__WHAT TO DO__: Skip any picture you find and retype all the remaining lines exactly.
-------- MATERIAL PROVIDED
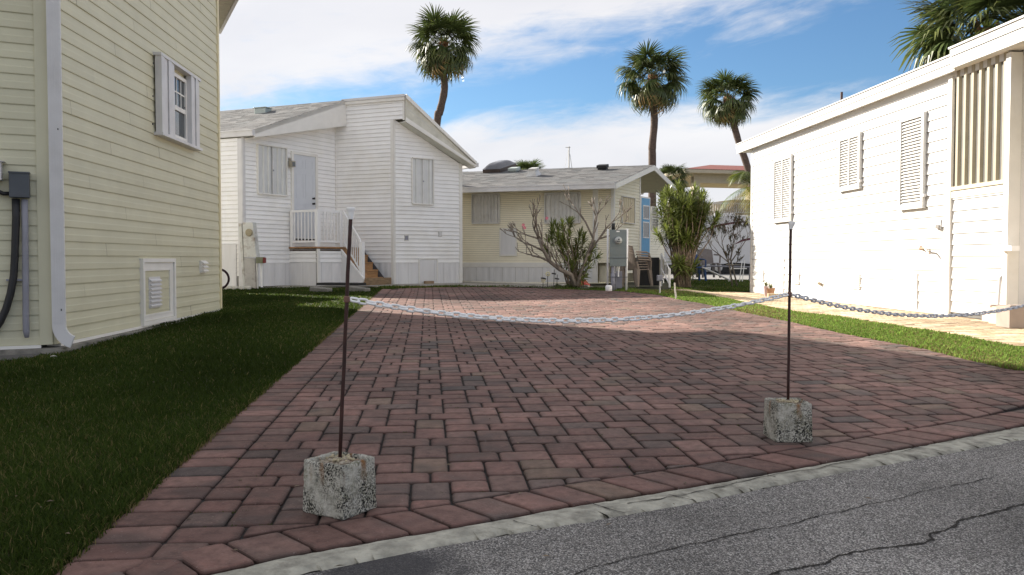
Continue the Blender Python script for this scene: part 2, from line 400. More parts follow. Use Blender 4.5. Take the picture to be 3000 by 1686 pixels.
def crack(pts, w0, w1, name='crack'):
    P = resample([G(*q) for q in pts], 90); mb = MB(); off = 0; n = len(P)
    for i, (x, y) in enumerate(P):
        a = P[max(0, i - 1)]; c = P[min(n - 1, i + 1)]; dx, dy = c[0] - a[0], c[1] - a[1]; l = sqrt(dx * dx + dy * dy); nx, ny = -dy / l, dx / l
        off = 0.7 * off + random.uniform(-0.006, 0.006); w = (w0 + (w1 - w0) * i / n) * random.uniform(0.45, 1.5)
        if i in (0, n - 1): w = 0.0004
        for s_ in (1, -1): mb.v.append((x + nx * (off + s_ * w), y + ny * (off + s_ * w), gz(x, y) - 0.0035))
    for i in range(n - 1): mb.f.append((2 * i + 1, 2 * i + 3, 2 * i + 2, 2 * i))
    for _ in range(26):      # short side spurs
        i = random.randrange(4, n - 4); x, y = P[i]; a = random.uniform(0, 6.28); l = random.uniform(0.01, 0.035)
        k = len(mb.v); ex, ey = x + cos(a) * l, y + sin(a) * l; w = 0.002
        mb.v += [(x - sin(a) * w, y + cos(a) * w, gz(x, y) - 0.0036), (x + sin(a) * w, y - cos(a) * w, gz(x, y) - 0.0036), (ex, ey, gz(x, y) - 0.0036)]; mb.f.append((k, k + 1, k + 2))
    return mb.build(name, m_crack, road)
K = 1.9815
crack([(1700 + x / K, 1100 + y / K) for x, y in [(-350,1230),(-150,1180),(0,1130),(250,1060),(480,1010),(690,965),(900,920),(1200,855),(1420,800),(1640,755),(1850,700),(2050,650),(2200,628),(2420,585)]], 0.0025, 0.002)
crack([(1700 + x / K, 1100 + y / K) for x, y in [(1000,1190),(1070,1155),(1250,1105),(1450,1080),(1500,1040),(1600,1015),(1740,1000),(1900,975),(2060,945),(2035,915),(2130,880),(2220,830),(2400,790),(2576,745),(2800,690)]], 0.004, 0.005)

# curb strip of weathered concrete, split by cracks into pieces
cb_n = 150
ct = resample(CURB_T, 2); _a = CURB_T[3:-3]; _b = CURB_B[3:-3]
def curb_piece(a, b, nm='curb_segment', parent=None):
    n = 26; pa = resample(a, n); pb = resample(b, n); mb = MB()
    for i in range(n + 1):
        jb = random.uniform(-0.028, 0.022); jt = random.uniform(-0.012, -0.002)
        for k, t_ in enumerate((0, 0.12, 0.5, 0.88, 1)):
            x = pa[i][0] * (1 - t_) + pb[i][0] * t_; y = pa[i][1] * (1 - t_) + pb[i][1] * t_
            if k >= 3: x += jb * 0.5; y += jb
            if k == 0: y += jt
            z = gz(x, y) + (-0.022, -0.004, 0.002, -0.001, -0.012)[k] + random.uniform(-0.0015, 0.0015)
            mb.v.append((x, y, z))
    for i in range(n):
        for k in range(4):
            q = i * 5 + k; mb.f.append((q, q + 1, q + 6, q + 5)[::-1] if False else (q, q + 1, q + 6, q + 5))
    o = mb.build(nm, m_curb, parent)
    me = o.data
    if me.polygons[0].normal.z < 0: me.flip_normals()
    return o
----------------
__SOLVED EXERCISE__:
Continue the Blender Python script for this scene: part 2, from line 400. More parts follow. Use Blender 4.5. Take the picture to be 3000 by 1686 pixels.
def crack(pts, w0, w1, name='crack'):
    P = resample([G(*q) for q in pts], 90); mb = MB(); off = 0; n = len(P)
    for i, (x, y) in enumerate(P):
        a = P[max(0, i - 1)]; c = P[min(n - 1, i + 1)]; dx, dy = c[0] - a[0], c[1] - a[1]; l = sqrt(dx * dx + dy * dy); nx, ny = -dy / l, dx / l
        off = 0.7 * off + random.uniform(-0.006, 0.006); w = (w0 + (w1 - w0) * i / n) * random.uniform(0.45, 1.5)
        if i in (0, n - 1): w = 0.0004
        for s_ in (1, -1): mb.v.append((x + nx * (off + s_ * w), y + ny * (off + s_ * w), gz(x, y) - 0.0035))
    for i in range(n - 1): mb.f.append((2 * i + 1, 2 * i + 3, 2 * i + 2, 2 * i))
    for _ in range(26):      # short side spurs
        i = random.randrange(4, n - 4); x, y = P[i]; a = random.uniform(0, 6.28); l = random.uniform(0.01, 0.035)
        k = len(mb.v); ex, ey = x + cos(a) * l, y + sin(a) * l; w = 0.002
        mb.v += [(x - sin(a) * w, y + cos(a) * w, gz(x, y) - 0.0036), (x + sin(a) * w, y - cos(a) * w, gz(x, y) - 0.0036), (ex, ey, gz(x, y) - 0.0036)]; mb.f.append((k, k + 1, k + 2))
    return mb.build(name, m_crack, road)
K = 1.9815
crack([(1700 + x / K, 1100 + y / K) for x, y in [(-350,1230),(-150,1180),(0,1130),(250,1060),(480,1010),(690,965),(900,920),(1200,855),(1420,800),(1640,755),(1850,700),(2050,650),(2200,628),(2420,585)]], 0.0025, 0.002)
crack([(1700 + x / K, 1100 + y / K) for x, y in [(1000,1190),(1070,1155),(1250,1105),(1450,1080),(1500,1040),(1600,1015),(1740,1000),(1900,975),(2060,945),(2035,915),(2130,880),(2220,830),(2400,790),(2576,745),(2800,690)]], 0.004, 0.005)

# curb strip of weathered concrete, split by cracks into pieces
cb_n = 150
ct = resample(CURB_T, 2); _a = CURB_T[3:-3]; _b = CURB_B[3:-3]
def curb_piece(a, b, nm='curb_segment', parent=None):
    n = 26; pa = resample(a, n); pb = resample(b, n); mb = MB()
    for i in range(n + 1):
        jb = random.uniform(-0.028, 0.022); jt = random.uniform(-0.012, -0.002)
        for k, t_ in enumerate((0, 0.12, 0.5, 0.88, 1)):
            x = pa[i][0] * (1 - t_) + pb[i][0] * t_; y = pa[i][1] * (1 - t_) + pb[i][1] * t_
            if k >= 3: x += jb * 0.5; y += jb
            if k == 0: y += jt
            z = gz(x, y) + (-0.022, -0.004, 0.002, -0.001, -0.012)[k] + random.uniform(-0.0015, 0.0015)
            mb.v.append((x, y, z))
    for i in range(n):
        for k in range(4):
            q = i * 5 + k; mb.f.append((q, q + 1, q + 6, q + 5)[::-1] if False else (q, q + 1, q + 6, q + 5))
    o = mb.build(nm, m_curb, parent)
    me = o.data
    if me.polygons[0].normal.z < 0: me.flip_normals()
    return o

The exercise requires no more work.